If you want a professional eye on your site or you are ready for a full refresh, working with a web designer who focuses on modern, conversion-focused design can save you a lot of time and second-guessing.
Frequently Asked Questions
How do I know if my website looks outdated?
Compare it to competitors in your industry and sites you personally find appealing. If yours looks noticeably busier, slower, or harder to navigate, it probably needs updating. You can also ask a few trusted customers for honest feedback since they will tell you things you might not notice yourself.
Can I modernize my website without rebuilding it?
Yes, in most cases. Updating your fonts, improving white space, compressing images, and simplifying your navigation can all be done within your existing platform without starting over. A full rebuild only really makes sense if your platform is outdated or the site structure is fundamentally broken.

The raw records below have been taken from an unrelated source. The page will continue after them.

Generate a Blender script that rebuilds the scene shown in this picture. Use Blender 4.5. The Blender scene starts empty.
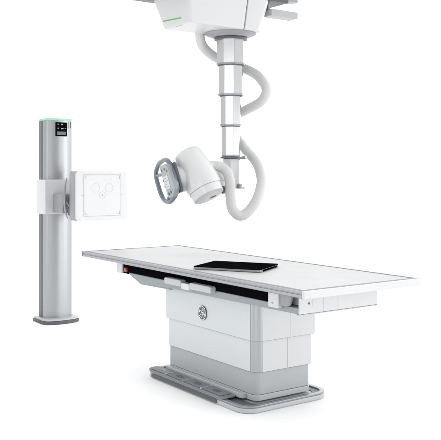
import bpy, bmesh, math, random
from mathutils import Vector, Matrix
random.seed(4)
PI = math.pi
scene = bpy.context.scene
COL = scene.collection

# ------------------------------------------------------------------ camera
HC = 1.354
cam_data = bpy.data.cameras.new('camera')
cam = bpy.data.objects.new('camera', cam_data); COL.objects.link(cam)
cam.location = (0, 0, HC); cam.rotation_euler = (PI / 2, 0, 0)
cam_data.sensor_width = 36; cam_data.lens = 802.84 / 441 * 36
cam_data.shift_y = -(220 - 172.43) / 441
cam_data.clip_start = 0.05; cam_data.clip_end = 2000
scene.camera = cam

# ------------------------------------------------------------------ studio light
world = bpy.data.worlds.new('World'); scene.world = world
world.use_nodes = True
wn = world.node_tree; wn.nodes.clear()
def wnode(t, **k):
    n = wn.nodes.new(t)
    for a, b in k.items(): setattr(n, a, b)
    return n
wo = wnode('ShaderNodeOutputWorld'); wb = wnode('ShaderNodeBackground')
tc = wnode('ShaderNodeTexCoord'); dt = wnode('ShaderNodeVectorMath', operation='DOT_PRODUCT')
dt.inputs[1].default_value = Vector((0.30, 0.75, 0.60)).normalized()
mr = wnode('ShaderNodeMapRange'); mr.interpolation_type = 'SMOOTHSTEP'
mr.inputs['From Min'].default_value = -0.75; mr.inputs['From Max'].default_value = 0.75
mr.inputs['To Min'].default_value = 0.34; mr.inputs['To Max'].default_value = 1.85
wn.links.new(tc.outputs['Generated'], dt.inputs[0]); wn.links.new(dt.outputs['Value'], mr.inputs['Value'])
wb.inputs['Color'].default_value = (1, 1, 1, 1)
wn.links.new(mr.outputs['Result'], wb.inputs['Strength']); wn.links.new(wb.outputs[0], wo.inputs['Surface'])

def area(name, loc, target, sx, sy, power, col=(1, 1, 1), spread=180):
    d = bpy.data.lights.new(name, 'AREA'); d.shape = 'RECTANGLE'; d.size = sx; d.size_y = sy
    d.energy = power; d.color = col; d.spread = math.radians(spread)
    o = bpy.data.objects.new(name, d); COL.objects.link(o); o.location = loc
    o.rotation_euler = (Vector(target) - Vector(loc)).to_track_quat('-Z', 'Y').to_euler()
area('softbox_right', (6.2, 2.2, 0.9), (0.2, 5.2, 0.1), 3.0, 1.8, 13, spread=62)
area('softbox_front', (-2.3, -1.9, 2.0), (-0.1, 5.4, 1.3), 2.2, 2.4, 85)
area('strip_left', (-5.2, 4.2, 1.6), (-1.4, 7.0, 1.1), 0.5, 3.2, 30)

area('added_strip_right', (5.6, 7.0, 1.5), (-1.3, 7.2, 1.1), 1.4, 3.0, 12, spread=70)  # unseen lamp, added to brighten the right side of the stand column
scene.view_settings.view_transform = 'Standard'; scene.view_settings.look = 'None'
scene.view_settings.exposure = 0; scene.view_settings.gamma = 1
scene.render.engine = 'CYCLES'
scene.cycles.max_bounces = 8

# ------------------------------------------------------------------ materials
def mat(name, base, rough=0.4, metal=0.0, coat=0.0, var=0.0, scale=6.0, bump=0.0, bscale=300, emit=None, stretch=None, spec=None):
    m = bpy.data.materials.new(name); m.use_nodes = True
    nt = m.node_tree; b = nt.nodes['Principled BSDF']
    b.inputs['Base Color'].default_value = (*base, 1); b.inputs['Roughness'].default_value = rough
    b.inputs['Metallic'].default_value = metal; b.inputs['Coat Weight'].default_value = coat
    b.inputs['Coat Roughness'].default_value = 0.12
    if spec is not None: b.inputs['Specular IOR Level'].default_value = spec
    t = nt.nodes.new('ShaderNodeTexCoord'); mp = nt.nodes.new('ShaderNodeMapping')
    nt.links.new(t.outputs['Object'], mp.inputs['Vector'])
    if stretch: mp.inputs['Scale'].default_value = stretch
    n = nt.nodes.new('ShaderNodeTexNoise'); n.inputs['Scale'].default_value = scale; n.inputs['Detail'].default_value = 5
    nt.links.new(mp.outputs[0], n.inputs['Vector'])
    r = nt.nodes.new('ShaderNodeMapRange')
    r.inputs['From Min'].default_value = 0.3; r.inputs['From Max'].default_value = 0.7
    r.inputs['To Min'].default_value = max(0.02, rough - 0.03); r.inputs['To Max'].default_value = rough + 0.03
    nt.links.new(n.outputs['Fac'], r.inputs['Value']); nt.links.new(r.outputs[0], b.inputs['Roughness'])
    if var:
        mx = nt.nodes.new('ShaderNodeMix'); mx.data_type = 'RGBA'
        mx.inputs['A'].default_value = (*[c * (1 - var) for c in base], 1)
        mx.inputs['B'].default_value = (*[min(1, c * (1 + var)) for c in base], 1)
        nt.links.new(n.outputs['Fac'], mx.inputs['Factor']); nt.links.new(mx.outputs['Result'], b.inputs['Base Color'])
    if bump:
        n2 = nt.nodes.new('ShaderNodeTexNoise'); n2.inputs['Scale'].default_value = bscale
        nt.links.new(mp.outputs[0], n2.inputs['Vector'])
        bp = nt.nodes.new('ShaderNodeBump'); bp.inputs['Strength'].default_value = bump; bp.inputs['Distance'].default_value = 0.001
        nt.links.new(n2.outputs['Fac'], bp.inputs['Height']); nt.links.new(bp.outputs[0], b.inputs['Normal'])
    if emit:
        b.inputs['Emission Color'].default_value = (*emit[0], 1); b.inputs['Emission Strength'].default_value = emit[1]
    return m

M = {}
M['floor'] = mat('white_sweep', (0.955, 0.955, 0.955), 0.9, spec=0.1)
M['white'] = mat('white_enamel', (0.555, 0.562, 0.572), 0.38, coat=0.15, var=0.008, bump=0.04)
M['bright'] = mat('bright_white_enamel', (0.60, 0.605, 0.61), 0.36, coat=0.15, var=0.006, bump=0.03)
M['cool'] = mat('cool_white_enamel', (0.565, 0.592, 0.603), 0.34, coat=0.2, var=0.015, bump=0.04)
M['surface'] = mat('white_laminate', (0.47, 0.473, 0.48), 0.42, spec=0.18)
M['grey'] = mat('grey_enamel', (0.38, 0.395, 0.41), 0.4, var=0.02, bump=0.04)
M['lightgrey'] = mat('pale_grey_plastic', (0.46, 0.475, 0.485), 0.42, var=0.015, bump=0.05)
M['alu'] = mat('brushed_aluminium', (0.31, 0.32, 0.335), 0.32, metal=0.6, var=0.015, stretch=(40, 1, 40), scale=5)
M['section'] = mat('satin_section', (0.45, 0.455, 0.462), 0.26, metal=0.8, var=0.006, stretch=(50, 50, 0.6), scale=5)
M['colalu'] = mat('satin_column_aluminium', (0.365, 0.374, 0.388), 0.42, metal=0.92, var=0.006, stretch=(50, 50, 0.6), scale=5)
M['border'] = mat('border_grey', (0.21, 0.22, 0.23), 0.5, var=0.02, spec=0.2)
M['midcool'] = mat('cool_grey_enamel', (0.25, 0.275, 0.29), 0.4, coat=0.1, var=0.015, bump=0.04)
M['corner'] = mat('satin_corner', (0.36, 0.375, 0.39), 0.3, metal=0.75, scale=1.5)
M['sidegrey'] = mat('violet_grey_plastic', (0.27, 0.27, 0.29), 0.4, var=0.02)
M['frame'] = mat('anodised_frame', (0.27, 0.28, 0.295), 0.36, metal=0.6, var=0.02)
M['trim'] = mat('smoked_trim', (0.10, 0.12, 0.125), 0.3, metal=0.2)
M['dark'] = mat('dark_grey_plastic', (0.085, 0.09, 0.10), 0.4, var=0.05)
M['black'] = mat('black_plastic', (0.004, 0.004, 0.005), 0.5, spec=0.0)
M['tray'] = mat('foot_rubber', (0.19, 0.205, 0.22), 0.55, var=0.05, bump=0.2)
M['hose'] = mat('hose_sleeve', (0.555, 0.555, 0.555), 0.6, var=0.01, bump=0.15, bscale=120, spec=0.2)
M['slate'] = mat('slate_grip', (0.13, 0.16, 0.19), 0.35, coat=0.2)
M['panelgrey'] = mat('panel_grey', (0.30, 0.325, 0.34), 0.4, var=0.02)
M['green'] = mat('green_led', (0.05, 0.30, 0.08), 0.4, emit=((0.05, 0.40, 0.10), 0.3))
M['mint'] = mat('mint_led', (0.2, 0.5, 0.36), 0.4, emit=((0.14, 0.75, 0.38), 0.35))
M['glass'] = mat('clear_cap', (0.55, 0.57, 0.58), 0.15, coat=0.6)
M['red'] = mat('red_button', (0.35, 0.01, 0.015), 0.3, coat=0.4)
M['line'] = mat('grey_print', (0.30, 0.30, 0.31), 0.5)
M['faint'] = mat('faint_print', (0.43, 0.43, 0.44), 0.5)
M['screen'] = mat('display_glass', (0.35, 0.35, 0.40), 0.12, emit=((0.75, 0.75, 0.85), 0.22))
M['icon'] = mat('icon_white', (0.45, 0.47, 0.5), 0.4)
M['chrome'] = mat('polished_steel', (0.75, 0.75, 0.76), 0.12, metal=1)

# ------------------------------------------------------------------ helpers
def empty(name, loc, rz=0, label=None, cat=None, group=None):
    o = bpy.data.objects.new(name, None); COL.objects.link(o)
    o.location = loc; o.rotation_euler = (0, 0, rz); o.empty_display_size = 0.1
    o['label'] = label; o['category'] = cat
    if group: o['group'] = group
    return o

def obj(name, bm, m, parent=None, bevel=0.0, seg=3, angle=35, matrix=None, label=None):
    bmesh.ops.recalc_face_normals(bm, faces=bm.faces)
    me = bpy.data.meshes.new(name); bm.to_mesh(me); bm.free()
    mats = m if isinstance(m, (list, tuple)) else [m]
    for x in mats: me.materials.append(M[x])
    for p in me.polygons: p.use_smooth = True
    me.set_sharp_from_angle(angle=math.radians(angle))
    o = bpy.data.objects.new(name, me); COL.objects.link(o)
    if matrix is not None: o.matrix_local = matrix
    if parent is not None: o.parent = parent
    if bevel:
        b = o.modifiers.new('edge', 'BEVEL'); b.width = bevel; b.segments = seg
        b.limit_method = 'ANGLE'; b.angle_limit = math.radians(35); b.harden_normals = True
    if label: o['label'] = label
    return o

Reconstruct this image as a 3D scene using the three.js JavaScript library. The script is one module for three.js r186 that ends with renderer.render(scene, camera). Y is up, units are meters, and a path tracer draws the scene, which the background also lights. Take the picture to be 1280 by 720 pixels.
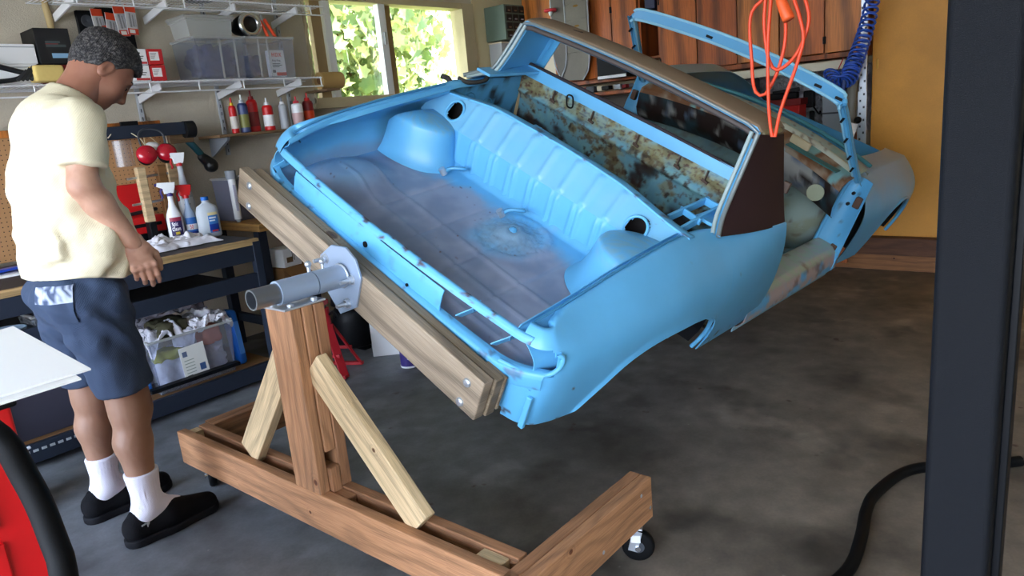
import * as THREE from 'three';
import { mergeGeometries, mergeVertices } from 'three/addons/utils/BufferGeometryUtils.js';
import { RoundedBoxGeometry } from 'three/addons/geometries/RoundedBoxGeometry.js';
import { createNoise3D } from 'simplex-noise';

// ---------------------------------------------------------------- camera, sky, sun, exposure
const scene = new THREE.Scene();
const camera = new THREE.PerspectiveCamera(2 * Math.atan(360 / 900) * 180 / Math.PI, 1280 / 720, 0.05, 200);
const V = (x, y, z) => new THREE.Vector3(x, y, z);
{
  const R = V(0.76578721, -0.09069845, -0.63666611), U = V(-0.0826417, 0.96791723, -0.23729007), F = V(-0.63776194, -0.23432887, -0.73372317);
  camera.position.set(0, 1.4, 0);
  camera.quaternion.setFromRotationMatrix(new THREE.Matrix4().makeBasis(R, U, F.clone().negate()));
}
const SKY = 1.0;
{
  const w = 64, h = 32, d = new Float32Array(w * h * 4);
  for (let j = 0; j < h; j++) for (let i = 0; i < w; i++) {
    const el = (j + 0.5) / h * 2 - 1, t = Math.max(0, el), k = (j * w + i) * 4, m = Math.pow(1 - t, 2.5);
    const c = [0.42 + 0.62 * m, 0.66 + 0.46 * m, 1.12 + 0.12 * m];
    for (let q = 0; q < 3; q++) d[k + q] = c[q] * SKY * (el < 0 ? 0.35 : 1);
    d[k + 3] = 1;
  }
  const t = new THREE.DataTexture(d, w, h, THREE.RGBAFormat, THREE.FloatType);
  t.mapping = THREE.EquirectangularReflectionMapping; t.magFilter = THREE.LinearFilter; t.needsUpdate = true;
  scene.background = t;
}
const sun = new THREE.DirectionalLight(new THREE.Color(1, 0.93, 0.82), 5.5);
sun.position.set(6, 11, -7); sun.target.position.set(0, 0, 0); sun.castShadow = true; sun.name = 'sun';
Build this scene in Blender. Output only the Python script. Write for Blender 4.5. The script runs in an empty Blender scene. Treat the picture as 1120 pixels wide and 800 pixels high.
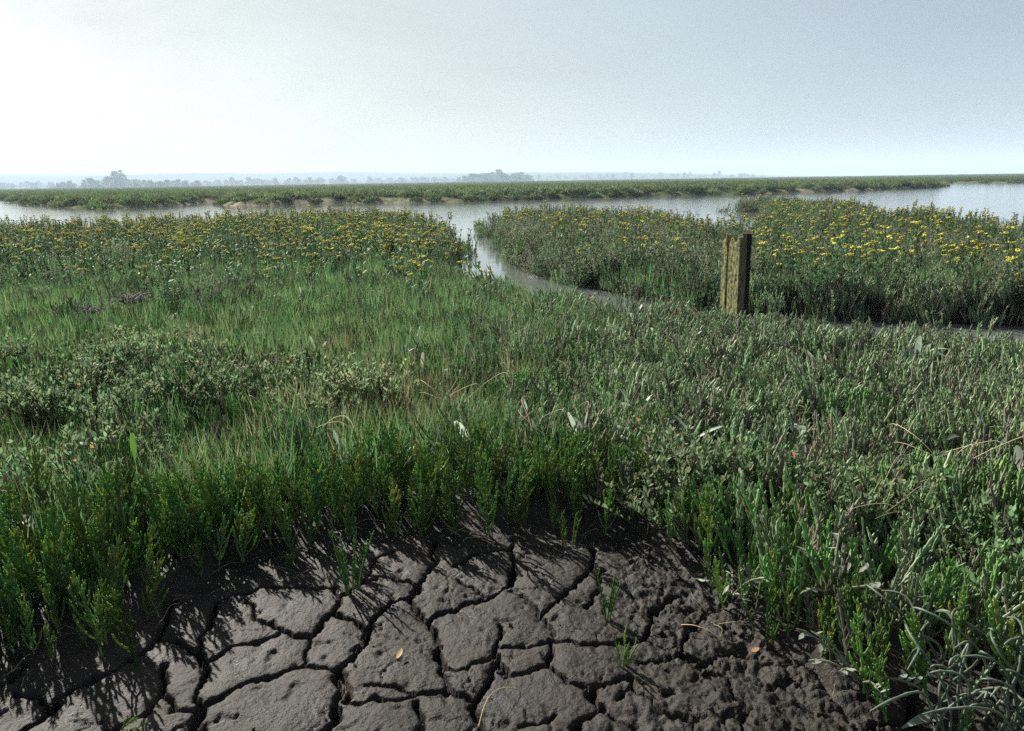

What is the best website builder for a modern looking site?
Webflow, Squarespace, and Framer are popular choices for modern design right now. Webflow gives you the most control, Squarespace is the easiest for beginners, and Framer is great if you want a very polished, design-forward look with less technical setup.
How often should I update my website design?
A full redesign every three to five years is a reasonable benchmark for most small businesses. In between, you should be making smaller updates regularly, things like refreshing photos, updating copy, and checking that everything still works well on current devices and browsers.
Does website design affect SEO?
Yes, directly. Page speed, mobile-friendliness, and user experience signals like bounce rate and time on page all factor into how Google ranks your site. A modern, fast, easy-to-use website tends to perform better in search than a slow or hard-to-navigate one.